Miss Brown was so gung-ho that she mandated that we actually break a sweat during class-time calisthenics and then take off all of our clothes at the close of the PE period to wash it off. Before her time we had stripped down to panties and bras and stuck only our arms and legs under the shower. She made us jump up and crouch down, sprint across the gym and climb ropes and perform other exhausting physical feats, timed us with her stopwatch and then recorded our performances on official-looking charts on her official-looking clipboard.

Then she announced that not only were we to endure this kind of nonsense, we were to report to her after school several days a week for competitive softball games. Could she do this? It seemed that she could, and at any rate my well-coordinated mother would be the last to call her up and object.
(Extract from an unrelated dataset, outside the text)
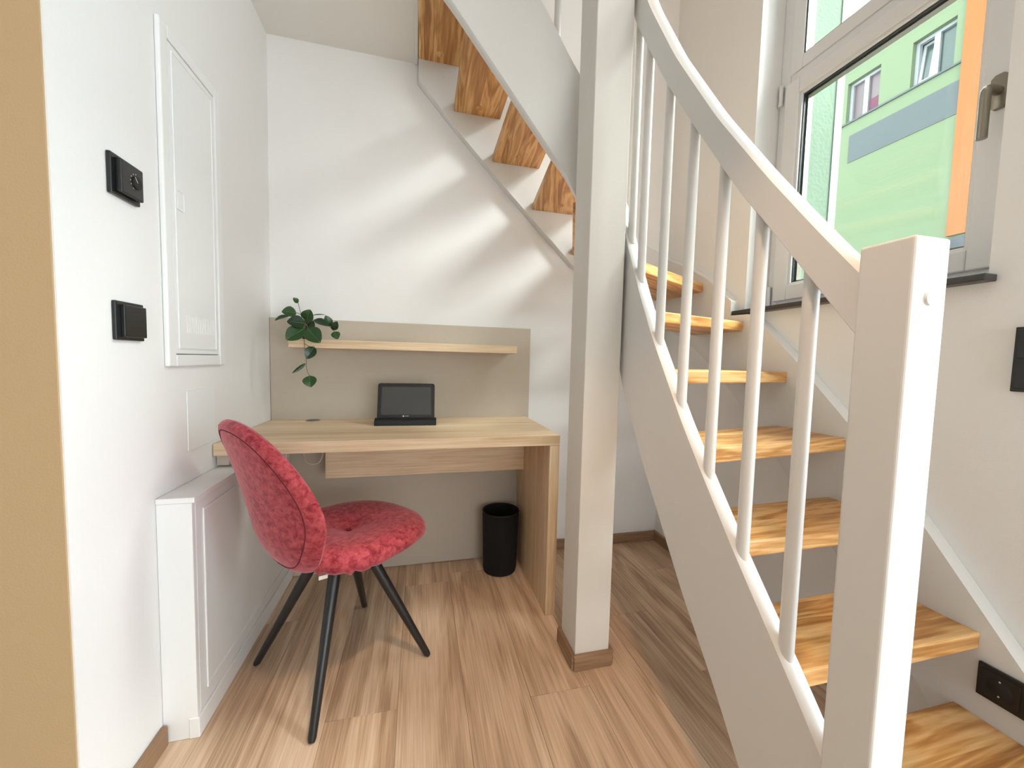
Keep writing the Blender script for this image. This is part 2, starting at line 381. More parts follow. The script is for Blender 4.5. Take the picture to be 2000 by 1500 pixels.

Memories of these softball games are a painful part of my life that I have largely blocked, remembering only that I scampered skittishly about the outfield, dodging flies that I was certain would break my fingers if caught, and raise a lump on my head if missed. I was easily the team idiot. But I survived, and my teacher survived me.

Interestingly, when my younger sister and her BFF got to junior high, they embraced Miss Brown’s agenda wholeheartedly. They hung out with her in her little office, followed her about the gym and across the playing fields and aped her dress; even took to wearing silver whistles on leather chords around their necks. She must have thought my sister and I had been adopted from different planets.

I got to thinking about all this the other day, when the invitation to “Come and Play” in the Greater New Orleans Senior Olympic Games was issued in the newspaper. Registration deadline is Feb. 16 and the games begin on the 24th.

There will be track and field events, tennis, racquetball, volleyball, swimming, bowling, golf and more. For information call 559-9060; to register call 834-5279 or download and print an entry form online at www.gnoso.net.

See you there? Well, they’ll be wanting someone to watch, won’t they?